## BEGIN Task inputs
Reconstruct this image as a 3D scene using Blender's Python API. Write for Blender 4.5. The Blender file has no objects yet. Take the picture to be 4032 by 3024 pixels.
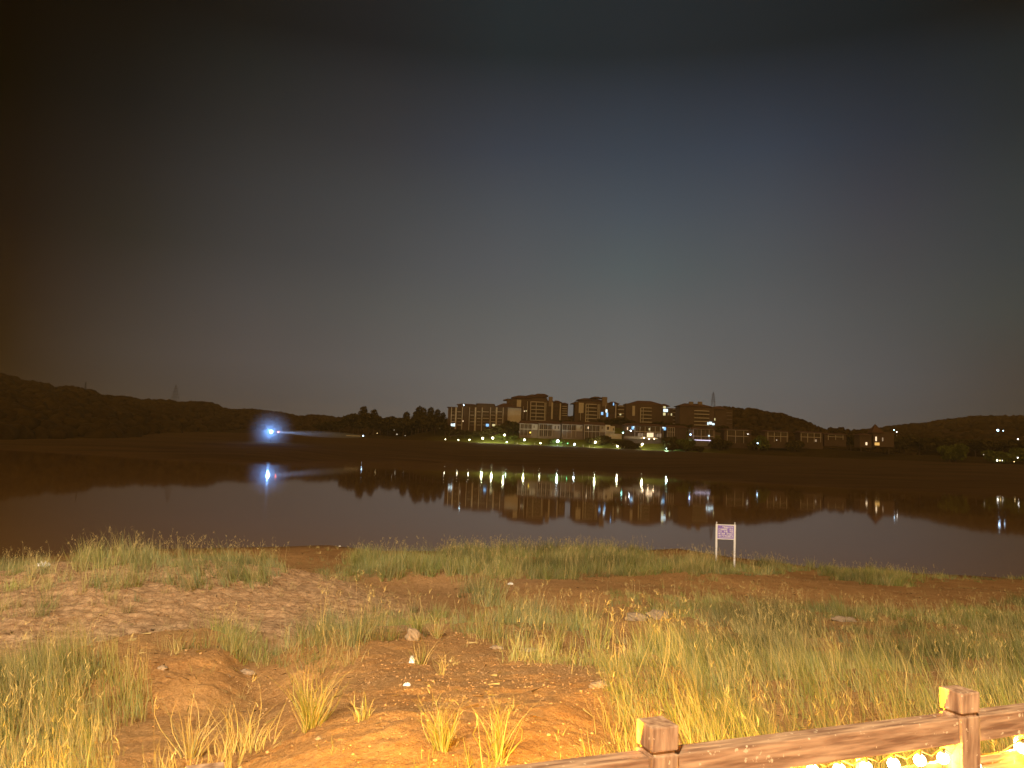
import bpy, bmesh, math, random
import numpy as np
from mathutils import Matrix, Vector

random.seed(7)
rng = np.random.default_rng(7)
C = bpy.context.scene.collection
sc = bpy.context.scene
R = math.radians

# ------------------------------------------------------------------ camera
F = 3028.0                      # focal length in pixels of a 4032 wide frame
CAM_Z = 5.5                     # eye height over the water
PITCH, ROLL = 5.0, 2.2
cam_rot = (Matrix.Rotation(R(90 + PITCH), 3, 'X') @ Matrix.Rotation(R(ROLL), 3, 'Z'))
cd = bpy.data.cameras.new('camera')
cd.sensor_fit = 'HORIZONTAL'; cd.sensor_width = 36.0; cd.lens = 36.0 * F / 4032.0
cd.clip_start = 0.05; cd.clip_end = 6000
cam = bpy.data.objects.new('camera', cd); C.objects.link(cam)
cam.matrix_world = Matrix.Translation((0, 0, CAM_Z)) @ cam_rot.to_4x4()
sc.camera = cam
RM = np.array(cam_rot)

def rayd(px, py):
    return RM @ np.array([(px - 2016) / F, -(py - 1512) / F, -1.0])
def at(px, py, D):              # point at forward distance D (metres along +Y)
    d = rayd(px, py); s = D / d[1]
    return np.array([d[0] * s, D, CAM_Z + d[2] * s])
def at_z(px, py, z):
    d = rayd(px, py); s = (z - CAM_Z) / d[2]
    return np.array([d[0] * s, d[1] * s, z])
def project(P):
    q = (P - np.array([0, 0, CAM_Z])) @ RM
    w = -q[..., 2]
    return 2016 + F * q[..., 0] / w, 1512 - F * q[..., 1] / w
def horizon(px):
    return 1776.5 + (px - 2016) * math.tan(R(ROLL))

# ------------------------------------------------------------------ night sky
def lin(c): c = c / 255.0; return c / 12.92 if c <= .04045 else ((c + .055) / 1.055) ** 2.4
def hx(s): return tuple(lin(int(s[i:i + 2], 16)) for i in (0, 2, 4))
world = bpy.data.worlds.new('World'); sc.world = world; world.use_nodes = True
nt = world.node_tree; N = nt.nodes; Lk = nt.links; N.clear()
out = N.new('ShaderNodeOutputWorld'); bg = N.new('ShaderNodeBackground'); Lk.new(bg.outputs[0], out.inputs[0])
tc = N.new('ShaderNodeTexCoord'); sep = N.new('ShaderNodeSeparateXYZ'); Lk.new(tc.outputs['Generated'], sep.inputs[0])
def mth(op, a, b=None, clamp=False):
    n = N.new('ShaderNodeMath'); n.operation = op; n.use_clamp = clamp
    for i, v in enumerate((a, b)):
        if v is None: continue
        if isinstance(v, (int, float)): n.inputs[i].default_value = v
        else: Lk.new(v, n.inputs[i])
    return n.outputs[0]
az = mth('ADD', mth('DIVIDE', mth('ARCTAN2', sep.outputs[0], sep.outputs[1]), 2 * math.pi), .5)
el = mth('ARCSINE', sep.outputs[2])
XS = [0, 500, 1000, 1500, 2000, 2500, 3000, 3500, 4000]
ROWS = [(1700, ['352510', '4a4034', '544c44', '645e57', '6f6b67', '737069', '68625d', '59544f', '4c4439'], (.80, .42, .10)),
        (1450, ['33230f', '483f36', '57504b', '625e5a', '6c6a66', '6e6d6a', '63615e', '585654', '4b443c'], (.80, .42, .10)),
        (1200, ['2a1c0c', '3b342d', '4c4845', '565552', '616260', '646665', '5a5b5b', '4f4f4e', '43443f'], (.76, .41, .10)),
        (1000, ['20150a', '302b23', '403e3c', '4b4b4b', '585a5c', '575f60', '505355', '474748', '3c3f3e'], (.70, .38, .10)),
        (750,  ['170f06', '27231e', '373635', '414243', '4a4e53', '495159', '454a51', '3c3d43', '343838'], (.65, .36, .095)),
        (500,  ['0e0900', '1c1a16', '2c2b29', '353537', '3b4049', '3b434d', '383f4a', '2f333b', '292d2e'], (.60, .33, .09)),
        (260,  ['060300', '16130d', '22221f', '2c2c2d', '30343a', '30363e', '2c3139', '25292e', '222626'], (.55, .31, .085)),
        (80,   ['020100', '120e08', '1a1814', '202020', '242a2c', '252a2d', '212527', '1b1f20', '1a1813'], (.50, .28, .08))]
prev = None
for row, (py, cols, rear_fill) in enumerate(ROWS):  # warm glow added to the sky behind the viewer, lighting hills and bank
    rp = N.new('ShaderNodeValToRGB'); cr = rp.color_ramp; cr.interpolation = 'B_SPLINE' if False else 'LINEAR'
    stops = []
    els = []
    for x, c in zip(XS, cols):
        yy = py + (x - 2016) * math.tan(R(ROLL)) * (.6 if py > 1200 else .2)
        d = rayd(x, min(yy, 1700 if py < 1700 else 9999)); d = d / np.linalg.norm(d)
        kz = .8 if py > 1200 else (.55 if py > 800 else .4); cc = hx(c); stops.append((math.atan2(d[0], d[1]) / (2 * math.pi) + .5, tuple(max(v * .15, v - kz * h_) for v, h_ in zip(cc, (.010, .005, .0005))))); els.append(math.asin(d[2]))
    dark = hx(cols[0]); dr = hx(cols[-1])
    stops = [(0.0, rear_fill), (.18, rear_fill), (.30, tuple(.5 * a + .12 * b for a, b in zip(dark, rear_fill)))] + stops + \
            [(.70, tuple(.5 * a + .12 * b for a, b in zip(dr, rear_fill))), (.82, rear_fill), (1.0, rear_fill)]
    while len(cr.elements) < len(stops): cr.elements.new(.5)
    for e, (p, c) in zip(cr.elements, sorted(stops)): e.position = p
    for e, (p, c) in zip(cr.elements, sorted(stops)): e.position = p; e.color = (*c, 1)
    Lk.new(az, rp.inputs[0])
    e0 = sum(els) / len(els)
    if prev is None: prev = rp.outputs[0]; pe = max(e0, R(1.0))
    else:
        mr = N.new('ShaderNodeMapRange'); mr.interpolation_type = 'LINEAR'; mr.inputs[1].default_value = pe; mr.inputs[2].default_value = e0
        Lk.new(el, mr.inputs[0])
        mx = N.new('ShaderNodeMix'); mx.data_type = 'RGBA'; Lk.new(mr.outputs[0], mx.inputs[0]); Lk.new(prev, mx.inputs[6]); Lk.new(rp.outputs[0], mx.inputs[7])
        prev = mx.outputs[2]; pe = e0
# faint unevenness of the overcast
ns = N.new('ShaderNodeTexNoise'); ns.inputs['Scale'].default_value = 2.2; ns.inputs['Detail'].default_value = 2
Lk.new(tc.outputs['Generated'], ns.inputs['Vector'])
mr = N.new('ShaderNodeMapRange'); mr.inputs[1].default_value = .3; mr.inputs[2].default_value = .7; mr.inputs[3].default_value = .93; mr.inputs[4].default_value = 1.07
Lk.new(ns.outputs[0], mr.inputs[0])
vm = N.new('ShaderNodeVectorMath'); vm.operation = 'SCALE'; Lk.new(prev, vm.inputs[0]); Lk.new(mr.outputs[0], vm.inputs[3])
Lk.new(vm.outputs[0], bg.inputs[0]); bg.inputs[1].default_value = 1.0

# ------------------------------------------------------------------ exposure
sc.view_settings.view_transform = 'Standard'; sc.view_settings.look = 'None'
sc.view_settings.exposure = 0.0; sc.view_settings.gamma = 1.0
sc.cycles.max_bounces = 4; sc.cycles.diffuse_bounces = 2; sc.cycles.glossy_bounces = 2
sc.cycles.transmission_bounces = 2; sc.cycles.volume_bounces = 0; sc.cycles.transparent_max_bounces = 6
sc.cycles.use_denoising = True

# ------------------------------------------------------------------ helpers
def tag(o, label=None, cat=None, group=None, kind=None):
    if label: o['label'] = label
    if cat: o['category'] = cat
    if group: o['group'] = group
    if kind: o['kind'] = kind
    return o
def thing(name, label, cat, loc=(0, 0, 0), rz=0.0, group=None):
    o = bpy.data.objects.new(name, None); C.objects.link(o)
    o.location = loc; o.rotation_euler = (0, 0, rz); o.empty_display_size = .2
    return tag(o, label, cat, group)
def mesh_obj(name, me, parent=None):
    o = bpy.data.objects.new(name, me); C.objects.link(o)
    if parent is not None: o.parent = parent
    return o
def finish(name, bm, mat, parent=None, smooth=False):
    me = bpy.data.meshes.new(name); bm.to_mesh(me); bm.free()
    if mat: me.materials.append(mat)
    if smooth:
        for p in me.polygons: p.use_smooth = True
    return mesh_obj(name, me, parent)
def np_mesh(name, V, Fc, mat, smooth=False, tint=None, attr='tint'):
    me = bpy.data.meshes.new(name)
    V = np.asarray(V, dtype=np.float32); Fc = np.asarray(Fc, dtype=np.int32); k = Fc.shape[1]
    me.vertices.add(len(V)); me.vertices.foreach_set('co', V.ravel())
    me.loops.add(Fc.size); me.loops.foreach_set('vertex_index', Fc.ravel())
    me.polygons.add(len(Fc)); me.polygons.foreach_set('loop_start', np.arange(len(Fc), dtype=np.int32) * k)
    me.polygons.foreach_set('loop_total', np.full(len(Fc), k, dtype=np.int32))
    if smooth: me.polygons.foreach_set('use_smooth', np.ones(len(Fc), dtype=bool))
    me.update(calc_edges=True)
    if tint is not None:
        a = me.attributes.new(attr, 'FLOAT_VECTOR', 'POINT'); a.data.foreach_set('vector', np.asarray(tint, dtype=np.float32).ravel())
    if mat: me.materials.append(mat)
    return me
def box(bm, x0, x1, y0, y1, z0, z1, M=None):
    vs = [bm.verts.new((x, y, z)) for z in (z0, z1) for y in (y0, y1) for x in (x0, x1)]
    for f in ((0, 2, 3, 1), (4, 5, 7, 6), (0, 1, 5, 4), (2, 6, 7, 3), (0, 4, 6, 2), (1, 3, 7, 5)):
        bm.faces.new([vs[i] for i in f])
    if M is not None: bmesh.ops.transform(bm, matrix=M, verts=vs)
    return vs
def tube(bm, p0, p1, r0, r1=None, seg=8):
    r1 = r0 if r1 is None else r1
    p0 = Vector(p0); p1 = Vector(p1); d = (p1 - p0).normalized()
    a = d.orthogonal().normalized(); b = d.cross(a)
    A = [bm.verts.new(p0 + (a * math.cos(t) + b * math.sin(t)) * r0) for t in [2 * math.pi * i / seg for i in range(seg)]]
    B = [bm.verts.new(p1 + (a * math.cos(t) + b * math.sin(t)) * r1) for t in [2 * math.pi * i / seg for i in range(seg)]]
    for i in range(seg): bm.faces.new((A[i], A[(i + 1) % seg], B[(i + 1) % seg], B[i]))
    bm.faces.new(A[::-1]); bm.faces.new(B)
def ball(bm, c, r, sub=2, sq=(1, 1, 1)):
    g = bmesh.ops.create_icosphere(bm, subdivisions=sub, radius=r)
    for v in g['verts']: v.co = Vector((v.co.x * sq[0], v.co.y * sq[1], v.co.z * sq[2])) + Vector(c)
    return g['verts']

def mat(name, col, rough=.8, var=.25, scale=3.0, bump=0.0, bscale=None, stretch=(1, 1, 1), col2=None, spec=.3, coord='Object', metal=0.0):
    m = bpy.data.materials.new(name); m.use_nodes = True
    n = m.node_tree.nodes; l = m.node_tree.links; p = n['Principled BSDF']
    p.inputs['Roughness'].default_value = rough; p.inputs['Specular IOR Level'].default_value = spec; p.inputs['Metallic'].default_value = metal
    t = n.new('ShaderNodeTexCoord'); mp = n.new('ShaderNodeMapping'); mp.inputs['Scale'].default_value = stretch
    l.new(t.outputs[coord], mp.inputs[0])
    nz = n.new('ShaderNodeTexNoise'); nz.inputs['Scale'].default_value = scale; nz.inputs['Detail'].default_value = 6; nz.inputs['Roughness'].default_value = .65
    l.new(mp.outputs[0], nz.inputs['Vector'])
    rp = n.new('ShaderNodeValToRGB'); rp.color_ramp.elements[0].position = .32; rp.color_ramp.elements[1].position = .68
    c2 = col2 or tuple(min(1, c * (1 + var)) for c in col)
    rp.color_ramp.elements[0].color = (*[c * (1 - var) for c in col], 1); rp.color_ramp.elements[1].color = (*c2, 1)
    l.new(nz.outputs[0], rp.inputs[0]); l.new(rp.outputs[0], p.inputs['Base Color'])
    if bump:
        nb = n.new('ShaderNodeTexNoise'); nb.inputs['Scale'].default_value = bscale or scale * 3; nb.inputs['Detail'].default_value = 8
        l.new(mp.outputs[0], nb.inputs['Vector'])
        b = n.new('ShaderNodeBump'); b.inputs['Strength'].default_value = bump; b.inputs['Distance'].default_value = .05
        l.new(nb.outputs[0], b.inputs['Height']); l.new(b.outputs[0], p.inputs['Normal'])
    return m
def emi(name, col, s, sample=True):
    m = bpy.data.materials.new(name); m.use_nodes = True
    n = m.node_tree.nodes; n.clear(); o = n.new('ShaderNodeOutputMaterial'); e = n.new('ShaderNodeEmission')
    e.inputs[0].default_value = (*col, 1); e.inputs[1].default_value = s; m.node_tree.links.new(e.outputs[0], o.inputs[0])
    if not sample: m.cycles.emission_sampling = 'NONE'
    return m

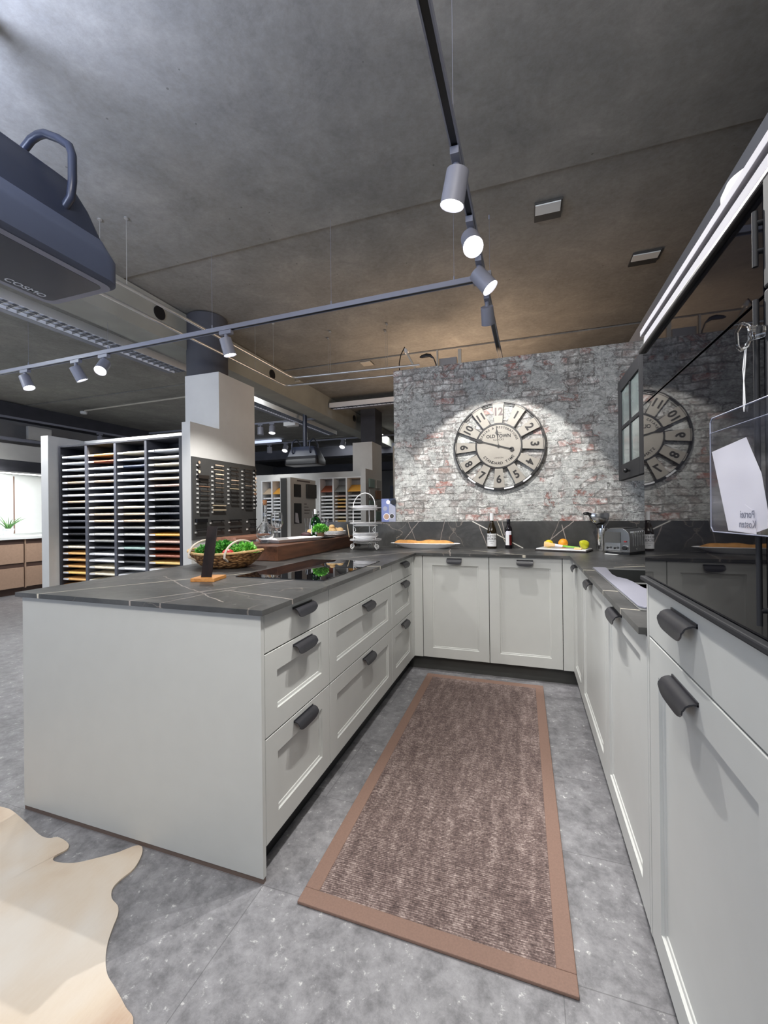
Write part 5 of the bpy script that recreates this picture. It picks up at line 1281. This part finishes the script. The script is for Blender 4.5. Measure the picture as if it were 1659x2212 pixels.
MB(tf).box(.062, TW-.012, -.0035, -.0003, .030, .082).build('lower_plate', 'steel', t)
MB().cyl(tf(.030, -.002, .050), tf(.030, -.022, .050), .017, .015, 22).build('knob', 'black_plastic', t, smooth=True)
MB().cyl(tf(.030, -.0004, .050), tf(.030, -.006, .050), .021, .021, 26).build('knob_ring', 'steel', t)
MB(tf).box(.020, .038, -.0065, -.0004, .090, .099).build('switch', 'red_plastic', t, bevel=.001)
for a in (.090, .140): MB().cyl(tf(a, -.004, .048), tf(a, -.024, .048), .0035, n=8).ball(tf(a, -.028, .048), .0085, 12).build('lever', 'black_plastic', t, smooth=True)
for (a0, a1) in ((.045, .075), (.105, .135)): MB(tf).box(a0, a1, .02, TL-.02, .1882, .1888).build('slot', 'black_plastic', t)
m = MB().text('since', .030, lambda x, y, z: tf(-.0012-z, .125+x, .040+y), .0005); m.v = [tuple(p) for p in m.v]
m.build('lettering', 'steel', t)
tag(MB(tf).box(.070, .16, -.030, -.008, .0006, .0040).build('small_tray', 'porcelain', bevel=.001), 'thin white saucer edge in front of the toaster', 'saucer')
# utensil pot
c0 = (1.405, 2.492, ZT+.0004)
t = thing('utensil_pot', 'perforated steel utensil pot behind the toaster', 'utensil pot', c0)
MB().lathe([(0, 0), (.044, 0), (.046, .004), (.046, .175), (.0435, .175), (.0435, .006), (0, .006)], c0, 32).build('pot', 'steel', t, smooth=True)
m = MB()
for i in range(12):
    for a in (-1.15, -.95, -.55, -.35, .05, .25, .6): m.cyl((c0[0]+.0445*math.sin(a), c0[1]-.0445*math.cos(a), ZT+.02+i*.0125), (c0[0]+.0466*math.sin(a), c0[1]-.0466*math.cos(a), ZT+.02+i*.0125), .0022, n=6)
m.build('holes', 'black_plastic', t)
t = thing('ladle', 'dark ladle leaning left out of the utensil pot', 'ladle', (1.39, 2.49, ZT+.01))
MB().tube([(1.415, 2.49, ZT+.012), (1.375, 2.487, ZT+.18), (1.34, 2.484, ZT+.235), (1.305, 2.482, ZT+.285)], .0045, 8).build('shaft', 'black_plastic', t, smooth=True)
MB().ball((1.293, 2.482, ZT+.292), .022, 14, 1.2, 1, .6).build('scoop', 'black_plastic', t, smooth=True)
t = thing('skimmer', 'shiny wide strainer spoon standing in the utensil pot', 'strainer', (1.41, 2.50, ZT+.01))
MB().tube([(1.405, 2.50, ZT+.012), (1.408, 2.50, ZT+.20)], .004, 8).build('shaft', 'steel', t, smooth=True)
MB().lathe([(0, .0), (.02, .002), (.042, .018), (.055, .05), (.060, .075), (.056, .095), (.052, .093), (.056, .074), (.051, .05), (.038, .02), (0, .004)], (1.385, 2.50, ZT+.20), 26, 1.25, .6).build('basket', 'steel', t, smooth=True)
t = thing('whisk', 'steel wire whisk standing right in the utensil pot', 'whisk', (1.42, 2.48, ZT+.01))
m = MB().tube([(1.415, 2.505, ZT+.012), (1.425, 2.52, ZT+.19)], .004, 8)
for k in range(5):
    a = PI*k/5; m.tube([(1.428+.030*math.sin(PI*j/12)*math.cos(a)*1.0, 2.525+.030*math.sin(PI*j/12)*math.sin(a), ZT+.18+.13*j/12) for j in range(13)], .0013, 5)
m.build('wires', 'steel', t, smooth=True)

# ================================================================ HANGING SLEEVE ON THE OVEN
t = thing('plastic_sleeve', 'clear plastic sleeve with folded white paper hanging on the oven handle', 'plastic sleeve', (1.10, -.60, 1.21))
A = Vector((1.108, -.440, 0)); dr = Vector((.10, -.995, 0)).normalized(); nn = Vector((dr.y, -dr.x, 0))
pf = lambda a, b, c: tuple(A+dr*a+nn*c+Vector((0, 0, b)))
t.location = (1.108, -.52, 1.203); t['_o'] = (1.108, -.52, 1.203)
m = MB(pf).box(0, .165, 1.203, 1.372, -.0004, .0000).box(0, .165, 1.203, 1.350, .0022, .0026)
m.build('clear_pocket', 'clear_plastic', t)
m = MB(pf).tube([(.006, 1.372, .001), (.001, 1.366, .001), (0, 1.21, .001), (.006, 1.203, .001), (.159, 1.203, .001), (.165, 1.21, .001), (.165, 1.366, .001), (.159, 1.372, .001), (.006, 1.372, .001)], .0009, 6)
m.tube([(.001, 1.350, .002), (.164, 1.350, .002)], .0005, 5); m.build('welded_edge', 'leaflet_grey', t)
def sheet(P, n0, n1, nm, mat):
    vs = [(a, b, n0) for a, b in P]+[(a, b, n1) for a, b in P]; k = len(P)
    return MB(pf).add(vs, [tuple(range(k)), tuple(range(2*k-1, k-1, -1))]+[((i+1) % k, i, i+k, (i+1) % k+k) for i in range(k)]).build(nm, mat, t)
sheet([(.004, 1.322), (.045, 1.206), (.100, 1.2045), (.134, 1.214), (.118, 1.28), (.088, 1.330)], .0006, .0009, 'folded_paper', 'paper')
sheet([(.048, 1.207), (.108, 1.204), (.106, 1.232), (.085, 1.242), (.070, 1.240)], .0012, .0015, 'loose_note', 'paper')
MB().text('Portei', .014, lambda x, y, z: pf(.090-x*.9, 1.229+y, .0018+z), .0001).text('Kosten', .014, lambda x, y, z: pf(.090-x*.9, 1.216+y, .0018+z), .0001).build('handwriting', 'ink', t)
m = MB().tube([pf(.088, 1.452, .000), pf(.0835, 1.42, .001), pf(.086, 1.395, .001), pf(.088, 1.375, .0015), pf(.0855, 1.364, .0015), pf(.0835, 1.372, .001), pf(.0845, 1.40, .001), pf(.089, 1.43, .001), pf(.090, 1.452, 0)], .0007, 6)
m.build('cord', 'white_wire', t, smooth=True)
t = thing('clear_hook', 'small clear plastic hook on the vertical oven handle carrying the sleeve cord', 'hook', pf(.093, 1.447, .0))
MB().tube([pf(.078, 1.452, .004), pf(.080, 1.470, .006), pf(.092, 1.478, .006), pf(.102, 1.470, .004), pf(.103, 1.455, .002), pf(.095, 1.446, .002), pf(.084, 1.445, .003), pf(.078, 1.452, .004)], .0022, 10).build('loop', 'glass', t, smooth=True)
MB().cyl(pf(.095, 1.462, .0), pf(.100, 1.462, -.0145), .010, .0075, 18).build('sucker', 'glass', t, smooth=True)

for o in bpy.data.objects:
    if '_o' in o: del o['_o']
## END Task inputs
→ **What is expected**
Look at the listing and set down only the lines from its start through the line with "R = math.radians", word for word and without pictures.

→ **The output**
Reconstruct this image as a 3D scene using Blender's Python API. Write for Blender 4.5. The Blender file has no objects yet. Take the picture to be 4032 by 3024 pixels.
import bpy, bmesh, math, random
import numpy as np
from mathutils import Matrix, Vector

random.seed(7)
rng = np.random.default_rng(7)
C = bpy.context.scene.collection
sc = bpy.context.scene
R = math.radians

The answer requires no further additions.